I think you have to ask for the flair. I refuse to ask, because I prefer to earn the appellation with the golden quality of my locksmith-minutiae-laden posts.

The picture of the inside of that Schlage L94XX reminds me of my favorite factory screwup that illustrates the importance of putting these locks together exactly the way they came from the factory. That little plastic piece in the lower left that holds back the fire activated latch blocker… it’s mushroom shaped with the fat part towards the lock case cover. Back in ’03 or so we installed over 250 Omnilock locks on a high school. They used a modified Schlage L mortise lock that included a little electric motor at the top right to lock and unlock the hub. The company that modified them apparently employed a dodo who put the locks back together with that mushroom shaped plastic piece with the fat side first, then stuck the spring loaded latch blocker onto it afterwards, obviously because it’s easier than holding the blocker down and putting the plastic bit in after.

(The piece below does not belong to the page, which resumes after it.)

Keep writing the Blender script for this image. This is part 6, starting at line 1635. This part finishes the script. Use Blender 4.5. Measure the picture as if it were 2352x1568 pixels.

It looks OK upon a cursory examination, but this little “assembly shortcut” started to bite us in the ass after a few years. Without the fat part of the “mushroom” holding it in, the door being used would gradually cause the latch blocker to walk towards the mortise case cover. Eventually, it reaches the gap between the cover and the end of the plastic piece and pops up, blocking the latch. This makes the door difficult to open from either side without forcing the handle very hard and deforming that piece. This event is particularly amusing when it happens to someone in a bathroom or other single door room. We keep thinking we got them all because there’s no incident for months, but then I had one do it last week.